_CHALLENGE:_ Copy out the data exactly, leaving the pictures behind.

--

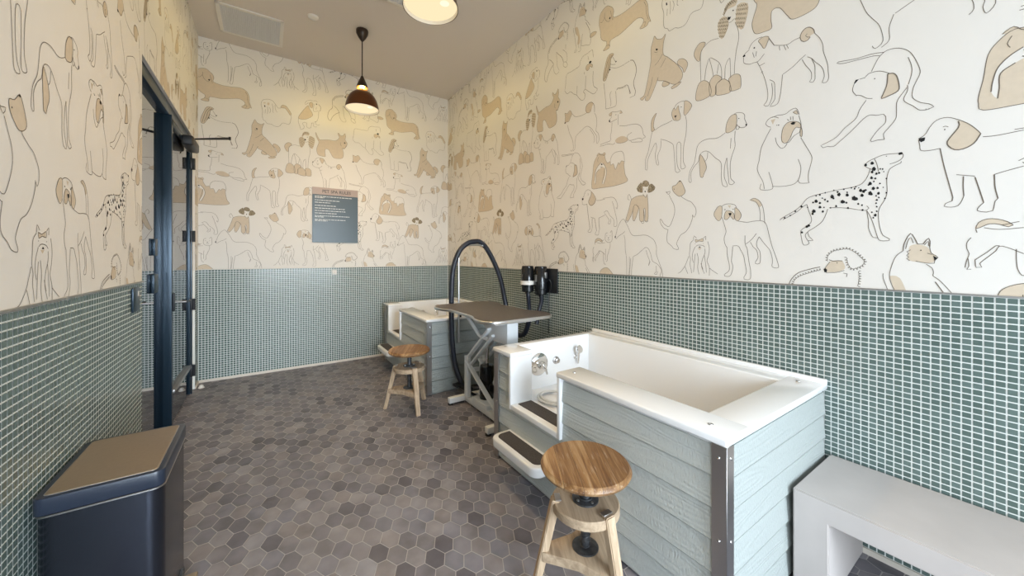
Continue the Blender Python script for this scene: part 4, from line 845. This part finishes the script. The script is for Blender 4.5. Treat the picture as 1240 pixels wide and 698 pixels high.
# ---- hydraulic grooming table
t = thing('grooming_table', 'white hydraulic grooming table with charcoal top between the two baths', 'table', (1.70, 2.90, 0))
def L(p): return (p[0] - 1.70, p[1] - 2.90, p[2])
TZ = .95
half = [(.0, -.585), (.22, -.585), (.30, -.565), (.345, -.50), (.355, -.42), (.34, -.33), (.305, -.24), (.295, -.12), (.295, 0)]
out = half + [(x, -y) for x, y in half[::-1][1:]]
out = out + [(-x, y) for x, y in out[::-1][1:-1]]
outl = spline([(x * .96, y * .965) for x, y in out], .03, True)
b = MB(); b.prism(outl, TZ - .028, TZ - .001, M['alu'], .008, seg=3)
top = b.build('table_top', t)
b = MB(); b.prism([(x * .975, y * .987) for x, y in outl], TZ - .004, TZ + .002, M['tabletop'], .001, seg=1); b.build('rubber_surface', top)
W = M['whitemetal']
b = MB()
for y in (2.545, 3.27): b.box(*[q for q in (L((1.47, 0, 0))[0], L((1.93, 0, 0))[0], L((0, y - .026, 0))[1], L((0, y + .026, 0))[1])], .018, .070, W, .005)
for x in (1.655, 1.80): b.box(x - .027 - 1.7, x + .027 - 1.7, 2.55 - 2.9, 3.27 - 2.9, .022, .072, W, .005)
b.box(1.62 - 1.7, 1.84 - 1.7, 2.80 - 2.9, 3.08 - 2.9, .07, .115, W, .004)
bs = b.build('base_frame', t)
for x in (1.49, 1.91):
    for y in (2.545, 3.27):
        b = MB(); b.lathe([(.026, 0), (.026, .012), (.018, .020), (0, .020)], M['rubber'], (x - 1.7, y - 2.9, .0015), 18); b.build('foot_pad', bs)
b = MB()
for x in (1.635, 1.80): b.box(x - 1.7 - .02, x - 1.7 + .02, 3.16 - 2.9, 3.225 - 2.9, .07, .47, W, .004)
b.box(1.62 - 1.7, 1.815 - 1.7, 3.185 - 2.9, 3.215 - 2.9, .30, .34, W, .003)
b.build('post', t)
for x in (1.640, 1.782):
    b = MB()
    b.beam(L((x, 3.20, .445)), L((x, 2.78, .80)), .022, .045, W, .004, up=(1, 0, 0)); b.beam(L((x, 3.13, .40)), L((x, 2.72, .75)), .022, .035, W, .004, up=(1, 0, 0))
    b.build('lift_arm', t)
    b = MB(); b.beam(L((x - .012, 3.20, .42)), L((x - .012, 2.58, .085)), .022, .042, W, .004, up=(1, 0, 0)); b.build('brace', t)
for x in (1.642, 1.778):
    b = MB()
    P = spline([L(q) for q in ((x, 3.34, .925), (x, 3.02, .735), (x, 2.95, .705), (x, 2.86, .70), (x, 2.80, .70))], .03)
    b.tube(P, .017, W, 12); b.build('strut', t)
b = MB(); b.box(1.655 - 1.7, 1.765 - 1.7, 2.52 - 2.9, 2.87 - 2.9, .70, .922, W, .006)
hb = b.build('lift_housing', t)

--

_WRITTEN RESPONSE:_
Continue the Blender Python script for this scene: part 4, from line 845. This part finishes the script. The script is for Blender 4.5. Treat the picture as 1240 pixels wide and 698 pixels high.
# ---- hydraulic grooming table
t = thing('grooming_table', 'white hydraulic grooming table with charcoal top between the two baths', 'table', (1.70, 2.90, 0))
def L(p): return (p[0] - 1.70, p[1] - 2.90, p[2])
TZ = .95
half = [(.0, -.585), (.22, -.585), (.30, -.565), (.345, -.50), (.355, -.42), (.34, -.33), (.305, -.24), (.295, -.12), (.295, 0)]
out = half + [(x, -y) for x, y in half[::-1][1:]]
out = out + [(-x, y) for x, y in out[::-1][1:-1]]
outl = spline([(x * .96, y * .965) for x, y in out], .03, True)
b = MB(); b.prism(outl, TZ - .028, TZ - .001, M['alu'], .008, seg=3)
top = b.build('table_top', t)
b = MB(); b.prism([(x * .975, y * .987) for x, y in outl], TZ - .004, TZ + .002, M['tabletop'], .001, seg=1); b.build('rubber_surface', top)
W = M['whitemetal']
b = MB()
for y in (2.545, 3.27): b.box(*[q for q in (L((1.47, 0, 0))[0], L((1.93, 0, 0))[0], L((0, y - .026, 0))[1], L((0, y + .026, 0))[1])], .018, .070, W, .005)
for x in (1.655, 1.80): b.box(x - .027 - 1.7, x + .027 - 1.7, 2.55 - 2.9, 3.27 - 2.9, .022, .072, W, .005)
b.box(1.62 - 1.7, 1.84 - 1.7, 2.80 - 2.9, 3.08 - 2.9, .07, .115, W, .004)
bs = b.build('base_frame', t)
for x in (1.49, 1.91):
    for y in (2.545, 3.27):
        b = MB(); b.lathe([(.026, 0), (.026, .012), (.018, .020), (0, .020)], M['rubber'], (x - 1.7, y - 2.9, .0015), 18); b.build('foot_pad', bs)
b = MB()
for x in (1.635, 1.80): b.box(x - 1.7 - .02, x - 1.7 + .02, 3.16 - 2.9, 3.225 - 2.9, .07, .47, W, .004)
b.box(1.62 - 1.7, 1.815 - 1.7, 3.185 - 2.9, 3.215 - 2.9, .30, .34, W, .003)
b.build('post', t)
for x in (1.640, 1.782):
    b = MB()
    b.beam(L((x, 3.20, .445)), L((x, 2.78, .80)), .022, .045, W, .004, up=(1, 0, 0)); b.beam(L((x, 3.13, .40)), L((x, 2.72, .75)), .022, .035, W, .004, up=(1, 0, 0))
    b.build('lift_arm', t)
    b = MB(); b.beam(L((x - .012, 3.20, .42)), L((x - .012, 2.58, .085)), .022, .042, W, .004, up=(1, 0, 0)); b.build('brace', t)
for x in (1.642, 1.778):
    b = MB()
    P = spline([L(q) for q in ((x, 3.34, .925), (x, 3.02, .735), (x, 2.95, .705), (x, 2.86, .70), (x, 2.80, .70))], .03)
    b.tube(P, .017, W, 12); b.build('strut', t)
b = MB(); b.box(1.655 - 1.7, 1.765 - 1.7, 2.52 - 2.9, 2.87 - 2.9, .70, .922, W, .006)
hb = b.build('lift_housing', t)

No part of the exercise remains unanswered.